START Dataset content

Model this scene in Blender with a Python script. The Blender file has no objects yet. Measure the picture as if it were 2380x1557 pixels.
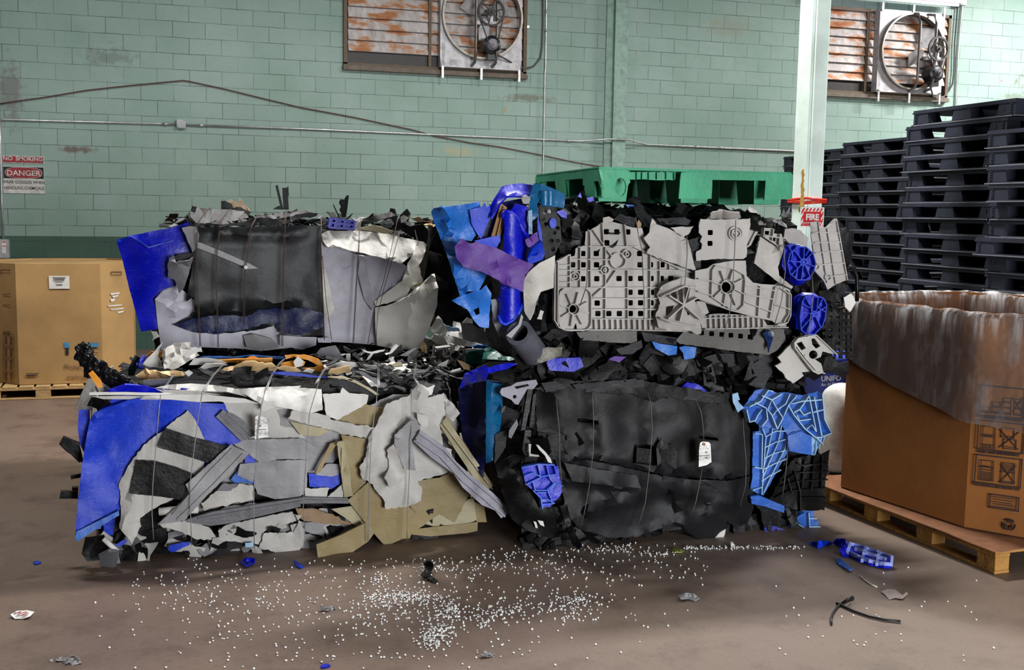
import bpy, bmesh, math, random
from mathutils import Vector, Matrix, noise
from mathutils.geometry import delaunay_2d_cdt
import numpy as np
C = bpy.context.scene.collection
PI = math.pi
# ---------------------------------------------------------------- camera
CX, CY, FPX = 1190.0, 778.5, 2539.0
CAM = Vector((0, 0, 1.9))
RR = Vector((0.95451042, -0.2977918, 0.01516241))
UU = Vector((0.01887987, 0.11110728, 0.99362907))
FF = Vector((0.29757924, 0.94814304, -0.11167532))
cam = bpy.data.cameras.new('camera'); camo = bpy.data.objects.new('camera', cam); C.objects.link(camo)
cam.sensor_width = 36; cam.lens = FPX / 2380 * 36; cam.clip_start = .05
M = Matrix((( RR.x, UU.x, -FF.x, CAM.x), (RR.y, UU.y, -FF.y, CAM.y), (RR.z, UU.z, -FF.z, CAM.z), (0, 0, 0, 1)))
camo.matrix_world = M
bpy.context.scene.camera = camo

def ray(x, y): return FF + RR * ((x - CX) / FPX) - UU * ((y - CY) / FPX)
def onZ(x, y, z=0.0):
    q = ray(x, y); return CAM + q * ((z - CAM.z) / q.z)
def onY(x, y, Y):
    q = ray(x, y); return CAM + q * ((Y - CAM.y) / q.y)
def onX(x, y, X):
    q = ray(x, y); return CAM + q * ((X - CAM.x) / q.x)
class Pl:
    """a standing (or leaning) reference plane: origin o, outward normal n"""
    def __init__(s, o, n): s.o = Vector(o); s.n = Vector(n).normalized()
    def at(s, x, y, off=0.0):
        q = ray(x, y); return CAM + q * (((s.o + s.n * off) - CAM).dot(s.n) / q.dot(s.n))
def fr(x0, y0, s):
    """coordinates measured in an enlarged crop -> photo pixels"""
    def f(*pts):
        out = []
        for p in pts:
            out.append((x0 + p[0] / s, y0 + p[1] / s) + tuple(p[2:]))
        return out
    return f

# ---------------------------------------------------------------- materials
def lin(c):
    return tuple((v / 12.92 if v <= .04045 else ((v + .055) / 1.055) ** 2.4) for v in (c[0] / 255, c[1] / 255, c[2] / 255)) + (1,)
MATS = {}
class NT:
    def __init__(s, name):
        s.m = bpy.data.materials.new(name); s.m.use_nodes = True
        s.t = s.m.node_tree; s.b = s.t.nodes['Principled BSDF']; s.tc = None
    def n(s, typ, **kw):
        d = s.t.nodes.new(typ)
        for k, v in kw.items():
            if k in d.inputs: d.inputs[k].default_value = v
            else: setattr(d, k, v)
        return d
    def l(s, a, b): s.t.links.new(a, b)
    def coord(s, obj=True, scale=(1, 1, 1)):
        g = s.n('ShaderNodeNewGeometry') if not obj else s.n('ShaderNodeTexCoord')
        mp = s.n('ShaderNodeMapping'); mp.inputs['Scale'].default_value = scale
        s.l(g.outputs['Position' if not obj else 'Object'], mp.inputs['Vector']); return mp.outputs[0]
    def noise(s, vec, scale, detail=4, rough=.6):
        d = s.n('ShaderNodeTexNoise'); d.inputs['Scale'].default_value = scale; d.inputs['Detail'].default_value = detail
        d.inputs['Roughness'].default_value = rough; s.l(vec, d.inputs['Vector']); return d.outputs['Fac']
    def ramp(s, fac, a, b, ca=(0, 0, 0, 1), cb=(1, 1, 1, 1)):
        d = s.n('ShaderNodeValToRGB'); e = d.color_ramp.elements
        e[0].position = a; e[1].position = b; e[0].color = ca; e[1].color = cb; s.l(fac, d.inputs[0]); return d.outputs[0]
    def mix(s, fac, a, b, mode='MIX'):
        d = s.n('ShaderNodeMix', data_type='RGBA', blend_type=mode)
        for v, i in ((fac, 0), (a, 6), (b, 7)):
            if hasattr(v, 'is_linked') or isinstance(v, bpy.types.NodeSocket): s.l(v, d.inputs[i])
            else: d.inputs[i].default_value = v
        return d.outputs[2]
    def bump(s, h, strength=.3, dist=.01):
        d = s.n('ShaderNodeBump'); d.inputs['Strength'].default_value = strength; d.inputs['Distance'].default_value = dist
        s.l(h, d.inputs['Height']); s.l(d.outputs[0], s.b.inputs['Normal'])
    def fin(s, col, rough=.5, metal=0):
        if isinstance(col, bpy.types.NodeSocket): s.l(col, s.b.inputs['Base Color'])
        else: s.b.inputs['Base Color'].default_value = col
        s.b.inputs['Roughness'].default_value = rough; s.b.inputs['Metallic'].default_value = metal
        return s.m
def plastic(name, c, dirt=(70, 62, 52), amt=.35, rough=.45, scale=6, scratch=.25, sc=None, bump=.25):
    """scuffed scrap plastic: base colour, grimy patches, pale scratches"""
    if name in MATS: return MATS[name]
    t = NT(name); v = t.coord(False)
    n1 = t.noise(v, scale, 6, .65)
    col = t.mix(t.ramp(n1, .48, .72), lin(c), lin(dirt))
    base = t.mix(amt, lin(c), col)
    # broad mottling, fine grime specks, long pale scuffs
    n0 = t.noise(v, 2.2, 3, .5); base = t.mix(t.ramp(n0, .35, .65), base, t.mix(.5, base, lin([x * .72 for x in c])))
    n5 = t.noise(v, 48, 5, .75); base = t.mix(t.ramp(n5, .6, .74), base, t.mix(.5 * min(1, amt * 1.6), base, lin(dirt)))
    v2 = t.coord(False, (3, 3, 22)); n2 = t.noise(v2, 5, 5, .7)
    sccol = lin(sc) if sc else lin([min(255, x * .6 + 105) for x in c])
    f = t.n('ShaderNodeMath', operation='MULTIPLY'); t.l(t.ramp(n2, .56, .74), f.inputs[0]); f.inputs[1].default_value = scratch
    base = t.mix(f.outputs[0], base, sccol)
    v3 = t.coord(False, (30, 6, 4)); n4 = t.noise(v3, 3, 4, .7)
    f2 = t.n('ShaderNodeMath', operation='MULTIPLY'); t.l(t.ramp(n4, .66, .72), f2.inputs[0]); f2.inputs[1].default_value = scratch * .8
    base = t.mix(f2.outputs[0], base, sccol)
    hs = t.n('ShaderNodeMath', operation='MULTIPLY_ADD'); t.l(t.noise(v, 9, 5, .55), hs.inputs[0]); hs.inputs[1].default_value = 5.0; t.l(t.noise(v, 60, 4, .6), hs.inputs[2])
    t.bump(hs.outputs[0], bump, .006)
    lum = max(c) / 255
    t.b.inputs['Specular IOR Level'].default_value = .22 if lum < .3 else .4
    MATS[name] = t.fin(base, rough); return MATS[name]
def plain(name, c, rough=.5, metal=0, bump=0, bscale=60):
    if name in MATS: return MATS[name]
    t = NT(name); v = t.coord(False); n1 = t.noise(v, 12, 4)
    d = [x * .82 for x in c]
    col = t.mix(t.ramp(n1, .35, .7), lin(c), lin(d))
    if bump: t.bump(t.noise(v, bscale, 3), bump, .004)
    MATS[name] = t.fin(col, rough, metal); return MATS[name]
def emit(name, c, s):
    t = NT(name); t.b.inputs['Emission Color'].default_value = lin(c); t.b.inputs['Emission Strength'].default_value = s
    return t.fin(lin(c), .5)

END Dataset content

(The task):
Go through the listing above and write it all out exactly, leaving out any picture.

(Solution for this problem):
Model this scene in Blender with a Python script. The Blender file has no objects yet. Measure the picture as if it were 2380x1557 pixels.
import bpy, bmesh, math, random
from mathutils import Vector, Matrix, noise
from mathutils.geometry import delaunay_2d_cdt
import numpy as np
C = bpy.context.scene.collection
PI = math.pi
# ---------------------------------------------------------------- camera
CX, CY, FPX = 1190.0, 778.5, 2539.0
CAM = Vector((0, 0, 1.9))
RR = Vector((0.95451042, -0.2977918, 0.01516241))
UU = Vector((0.01887987, 0.11110728, 0.99362907))
FF = Vector((0.29757924, 0.94814304, -0.11167532))
cam = bpy.data.cameras.new('camera'); camo = bpy.data.objects.new('camera', cam); C.objects.link(camo)
cam.sensor_width = 36; cam.lens = FPX / 2380 * 36; cam.clip_start = .05
M = Matrix((( RR.x, UU.x, -FF.x, CAM.x), (RR.y, UU.y, -FF.y, CAM.y), (RR.z, UU.z, -FF.z, CAM.z), (0, 0, 0, 1)))
camo.matrix_world = M
bpy.context.scene.camera = camo

def ray(x, y): return FF + RR * ((x - CX) / FPX) - UU * ((y - CY) / FPX)
def onZ(x, y, z=0.0):
    q = ray(x, y); return CAM + q * ((z - CAM.z) / q.z)
def onY(x, y, Y):
    q = ray(x, y); return CAM + q * ((Y - CAM.y) / q.y)
def onX(x, y, X):
    q = ray(x, y); return CAM + q * ((X - CAM.x) / q.x)
class Pl:
    """a standing (or leaning) reference plane: origin o, outward normal n"""
    def __init__(s, o, n): s.o = Vector(o); s.n = Vector(n).normalized()
    def at(s, x, y, off=0.0):
        q = ray(x, y); return CAM + q * (((s.o + s.n * off) - CAM).dot(s.n) / q.dot(s.n))
def fr(x0, y0, s):
    """coordinates measured in an enlarged crop -> photo pixels"""
    def f(*pts):
        out = []
        for p in pts:
            out.append((x0 + p[0] / s, y0 + p[1] / s) + tuple(p[2:]))
        return out
    return f

# ---------------------------------------------------------------- materials
def lin(c):
    return tuple((v / 12.92 if v <= .04045 else ((v + .055) / 1.055) ** 2.4) for v in (c[0] / 255, c[1] / 255, c[2] / 255)) + (1,)
MATS = {}
class NT:
    def __init__(s, name):
        s.m = bpy.data.materials.new(name); s.m.use_nodes = True
        s.t = s.m.node_tree; s.b = s.t.nodes['Principled BSDF']; s.tc = None
    def n(s, typ, **kw):
        d = s.t.nodes.new(typ)
        for k, v in kw.items():
            if k in d.inputs: d.inputs[k].default_value = v
            else: setattr(d, k, v)
        return d
    def l(s, a, b): s.t.links.new(a, b)
    def coord(s, obj=True, scale=(1, 1, 1)):
        g = s.n('ShaderNodeNewGeometry') if not obj else s.n('ShaderNodeTexCoord')
        mp = s.n('ShaderNodeMapping'); mp.inputs['Scale'].default_value = scale
        s.l(g.outputs['Position' if not obj else 'Object'], mp.inputs['Vector']); return mp.outputs[0]
    def noise(s, vec, scale, detail=4, rough=.6):
        d = s.n('ShaderNodeTexNoise'); d.inputs['Scale'].default_value = scale; d.inputs['Detail'].default_value = detail
        d.inputs['Roughness'].default_value = rough; s.l(vec, d.inputs['Vector']); return d.outputs['Fac']
    def ramp(s, fac, a, b, ca=(0, 0, 0, 1), cb=(1, 1, 1, 1)):
        d = s.n('ShaderNodeValToRGB'); e = d.color_ramp.elements
        e[0].position = a; e[1].position = b; e[0].color = ca; e[1].color = cb; s.l(fac, d.inputs[0]); return d.outputs[0]
    def mix(s, fac, a, b, mode='MIX'):
        d = s.n('ShaderNodeMix', data_type='RGBA', blend_type=mode)
        for v, i in ((fac, 0), (a, 6), (b, 7)):
            if hasattr(v, 'is_linked') or isinstance(v, bpy.types.NodeSocket): s.l(v, d.inputs[i])
            else: d.inputs[i].default_value = v
        return d.outputs[2]
    def bump(s, h, strength=.3, dist=.01):
        d = s.n('ShaderNodeBump'); d.inputs['Strength'].default_value = strength; d.inputs['Distance'].default_value = dist
        s.l(h, d.inputs['Height']); s.l(d.outputs[0], s.b.inputs['Normal'])
    def fin(s, col, rough=.5, metal=0):
        if isinstance(col, bpy.types.NodeSocket): s.l(col, s.b.inputs['Base Color'])
        else: s.b.inputs['Base Color'].default_value = col
        s.b.inputs['Roughness'].default_value = rough; s.b.inputs['Metallic'].default_value = metal
        return s.m
def plastic(name, c, dirt=(70, 62, 52), amt=.35, rough=.45, scale=6, scratch=.25, sc=None, bump=.25):
    """scuffed scrap plastic: base colour, grimy patches, pale scratches"""
    if name in MATS: return MATS[name]
    t = NT(name); v = t.coord(False)
    n1 = t.noise(v, scale, 6, .65)
    col = t.mix(t.ramp(n1, .48, .72), lin(c), lin(dirt))
    base = t.mix(amt, lin(c), col)
    # broad mottling, fine grime specks, long pale scuffs
    n0 = t.noise(v, 2.2, 3, .5); base = t.mix(t.ramp(n0, .35, .65), base, t.mix(.5, base, lin([x * .72 for x in c])))
    n5 = t.noise(v, 48, 5, .75); base = t.mix(t.ramp(n5, .6, .74), base, t.mix(.5 * min(1, amt * 1.6), base, lin(dirt)))
    v2 = t.coord(False, (3, 3, 22)); n2 = t.noise(v2, 5, 5, .7)
    sccol = lin(sc) if sc else lin([min(255, x * .6 + 105) for x in c])
    f = t.n('ShaderNodeMath', operation='MULTIPLY'); t.l(t.ramp(n2, .56, .74), f.inputs[0]); f.inputs[1].default_value = scratch
    base = t.mix(f.outputs[0], base, sccol)
    v3 = t.coord(False, (30, 6, 4)); n4 = t.noise(v3, 3, 4, .7)
    f2 = t.n('ShaderNodeMath', operation='MULTIPLY'); t.l(t.ramp(n4, .66, .72), f2.inputs[0]); f2.inputs[1].default_value = scratch * .8
    base = t.mix(f2.outputs[0], base, sccol)
    hs = t.n('ShaderNodeMath', operation='MULTIPLY_ADD'); t.l(t.noise(v, 9, 5, .55), hs.inputs[0]); hs.inputs[1].default_value = 5.0; t.l(t.noise(v, 60, 4, .6), hs.inputs[2])
    t.bump(hs.outputs[0], bump, .006)
    lum = max(c) / 255
    t.b.inputs['Specular IOR Level'].default_value = .22 if lum < .3 else .4
    MATS[name] = t.fin(base, rough); return MATS[name]
def plain(name, c, rough=.5, metal=0, bump=0, bscale=60):
    if name in MATS: return MATS[name]
    t = NT(name); v = t.coord(False); n1 = t.noise(v, 12, 4)
    d = [x * .82 for x in c]
    col = t.mix(t.ramp(n1, .35, .7), lin(c), lin(d))
    if bump: t.bump(t.noise(v, bscale, 3), bump, .004)
    MATS[name] = t.fin(col, rough, metal); return MATS[name]
def emit(name, c, s):
    t = NT(name); t.b.inputs['Emission Color'].default_value = lin(c); t.b.inputs['Emission Strength'].default_value = s
    return t.fin(lin(c), .5)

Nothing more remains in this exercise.